### THE REQUEST
Leave out the pictures and repeat everything else in the records exactly.

### DATA RECORDS
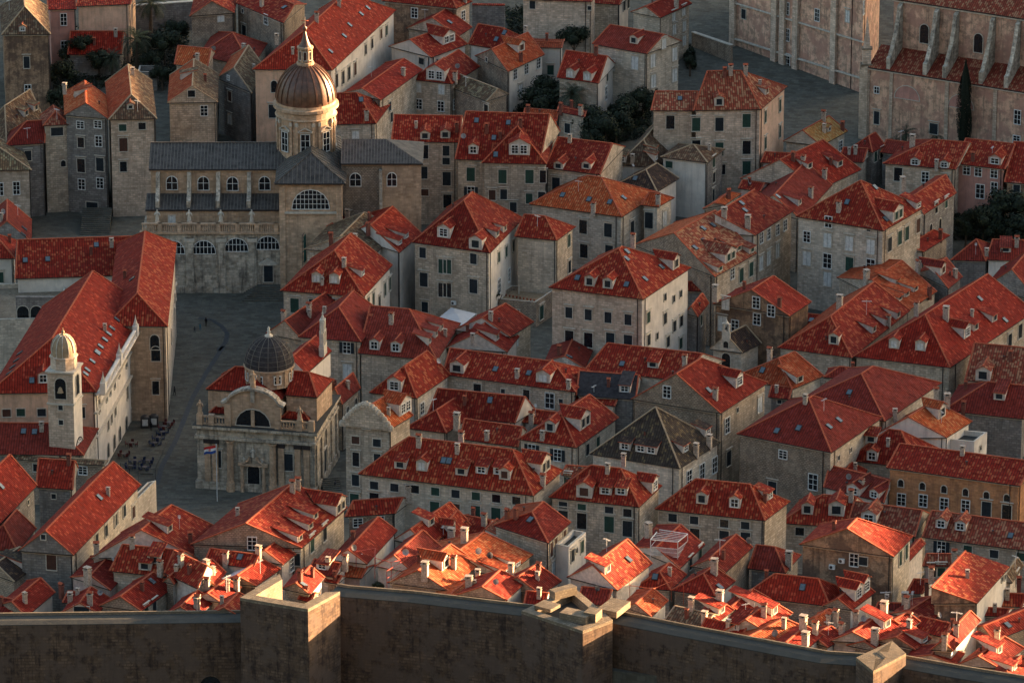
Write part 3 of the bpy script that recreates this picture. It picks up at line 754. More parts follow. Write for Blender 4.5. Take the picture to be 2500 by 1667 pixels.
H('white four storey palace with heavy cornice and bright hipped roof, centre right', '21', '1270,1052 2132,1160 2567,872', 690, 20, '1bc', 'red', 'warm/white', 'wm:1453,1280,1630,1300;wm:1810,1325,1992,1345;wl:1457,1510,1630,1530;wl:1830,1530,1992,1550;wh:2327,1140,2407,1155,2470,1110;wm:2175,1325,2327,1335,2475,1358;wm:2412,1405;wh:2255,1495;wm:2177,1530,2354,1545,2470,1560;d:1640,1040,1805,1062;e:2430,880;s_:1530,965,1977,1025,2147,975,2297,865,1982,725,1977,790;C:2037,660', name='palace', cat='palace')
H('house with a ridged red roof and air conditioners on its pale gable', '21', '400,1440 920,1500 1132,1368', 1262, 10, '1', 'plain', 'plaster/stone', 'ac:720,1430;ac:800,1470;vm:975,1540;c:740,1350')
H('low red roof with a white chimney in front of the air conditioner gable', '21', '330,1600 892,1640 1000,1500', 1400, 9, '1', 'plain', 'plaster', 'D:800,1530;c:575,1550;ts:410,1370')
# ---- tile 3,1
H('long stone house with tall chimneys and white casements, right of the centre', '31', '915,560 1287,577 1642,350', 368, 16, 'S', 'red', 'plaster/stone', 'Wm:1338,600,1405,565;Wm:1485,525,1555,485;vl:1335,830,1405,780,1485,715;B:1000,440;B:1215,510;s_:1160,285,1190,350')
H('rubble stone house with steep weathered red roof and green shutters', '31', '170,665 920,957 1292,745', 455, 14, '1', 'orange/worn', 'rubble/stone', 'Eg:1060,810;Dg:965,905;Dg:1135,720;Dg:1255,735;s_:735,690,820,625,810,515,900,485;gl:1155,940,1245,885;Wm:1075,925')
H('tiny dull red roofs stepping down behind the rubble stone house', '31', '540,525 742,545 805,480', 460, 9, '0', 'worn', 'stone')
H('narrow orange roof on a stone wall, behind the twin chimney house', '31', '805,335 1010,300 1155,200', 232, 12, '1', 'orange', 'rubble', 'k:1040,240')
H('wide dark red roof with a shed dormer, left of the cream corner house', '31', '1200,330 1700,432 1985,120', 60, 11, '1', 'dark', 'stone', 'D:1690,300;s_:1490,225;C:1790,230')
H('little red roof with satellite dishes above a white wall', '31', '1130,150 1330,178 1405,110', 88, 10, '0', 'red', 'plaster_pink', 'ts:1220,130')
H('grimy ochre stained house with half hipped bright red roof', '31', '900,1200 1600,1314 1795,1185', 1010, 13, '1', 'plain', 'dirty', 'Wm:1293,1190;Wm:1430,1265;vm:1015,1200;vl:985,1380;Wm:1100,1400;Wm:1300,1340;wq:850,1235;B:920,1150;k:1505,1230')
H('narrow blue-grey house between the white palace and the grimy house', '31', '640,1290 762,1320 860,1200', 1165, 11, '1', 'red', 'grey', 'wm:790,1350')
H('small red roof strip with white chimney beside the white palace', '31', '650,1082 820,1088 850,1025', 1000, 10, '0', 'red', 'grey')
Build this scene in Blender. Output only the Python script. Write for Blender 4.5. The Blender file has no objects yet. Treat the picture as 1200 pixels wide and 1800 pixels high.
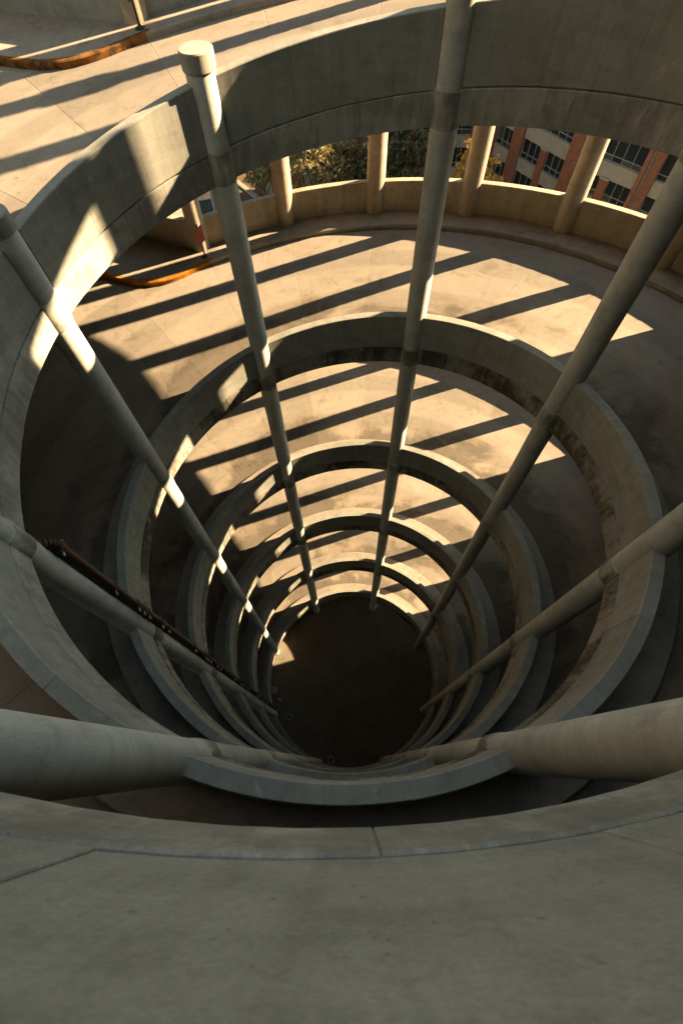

### SOLUTION TO THIS TASK
Write part 3 of the bpy script that recreates this picture. It picks up at line 754. More parts follow. Write for Blender 4.5. Take the picture to be 2500 by 1667 pixels.
H('white four storey palace with heavy cornice and bright hipped roof, centre right', '21', '1270,1052 2132,1160 2567,872', 690, 20, '1bc', 'red', 'warm/white', 'wm:1453,1280,1630,1300;wm:1810,1325,1992,1345;wl:1457,1510,1630,1530;wl:1830,1530,1992,1550;wh:2327,1140,2407,1155,2470,1110;wm:2175,1325,2327,1335,2475,1358;wm:2412,1405;wh:2255,1495;wm:2177,1530,2354,1545,2470,1560;d:1640,1040,1805,1062;e:2430,880;s_:1530,965,1977,1025,2147,975,2297,865,1982,725,1977,790;C:2037,660', name='palace', cat='palace')
H('house with a ridged red roof and air conditioners on its pale gable', '21', '400,1440 920,1500 1132,1368', 1262, 10, '1', 'plain', 'plaster/stone', 'ac:720,1430;ac:800,1470;vm:975,1540;c:740,1350')
H('low red roof with a white chimney in front of the air conditioner gable', '21', '330,1600 892,1640 1000,1500', 1400, 9, '1', 'plain', 'plaster', 'D:800,1530;c:575,1550;ts:410,1370')
# ---- tile 3,1
H('long stone house with tall chimneys and white casements, right of the centre', '31', '915,560 1287,577 1642,350', 368, 16, 'S', 'red', 'plaster/stone', 'Wm:1338,600,1405,565;Wm:1485,525,1555,485;vl:1335,830,1405,780,1485,715;B:1000,440;B:1215,510;s_:1160,285,1190,350')
H('rubble stone house with steep weathered red roof and green shutters', '31', '170,665 920,957 1292,745', 455, 14, '1', 'orange/worn', 'rubble/stone', 'Eg:1060,810;Dg:965,905;Dg:1135,720;Dg:1255,735;s_:735,690,820,625,810,515,900,485;gl:1155,940,1245,885;Wm:1075,925')
H('tiny dull red roofs stepping down behind the rubble stone house', '31', '540,525 742,545 805,480', 460, 9, '0', 'worn', 'stone')
H('narrow orange roof on a stone wall, behind the twin chimney house', '31', '805,335 1010,300 1155,200', 232, 12, '1', 'orange', 'rubble', 'k:1040,240')
H('wide dark red roof with a shed dormer, left of the cream corner house', '31', '1200,330 1700,432 1985,120', 60, 11, '1', 'dark', 'stone', 'D:1690,300;s_:1490,225;C:1790,230')
H('little red roof with satellite dishes above a white wall', '31', '1130,150 1330,178 1405,110', 88, 10, '0', 'red', 'plaster_pink', 'ts:1220,130')
H('grimy ochre stained house with half hipped bright red roof', '31', '900,1200 1600,1314 1795,1185', 1010, 13, '1', 'plain', 'dirty', 'Wm:1293,1190;Wm:1430,1265;vm:1015,1200;vl:985,1380;Wm:1100,1400;Wm:1300,1340;wq:850,1235;B:920,1150;k:1505,1230')
H('narrow blue-grey house between the white palace and the grimy house', '31', '640,1290 762,1320 860,1200', 1165, 11, '1', 'red', 'grey', 'wm:790,1350')
H('small red roof strip with white chimney beside the white palace', '31', '650,1082 820,1088 850,1025', 1000, 10, '0', 'red', 'grey')
Build this scene in Blender. Output only the Python script. Write for Blender 4.5. The Blender file has no objects yet. Treat the picture as 1200 pixels wide and 1800 pixels high.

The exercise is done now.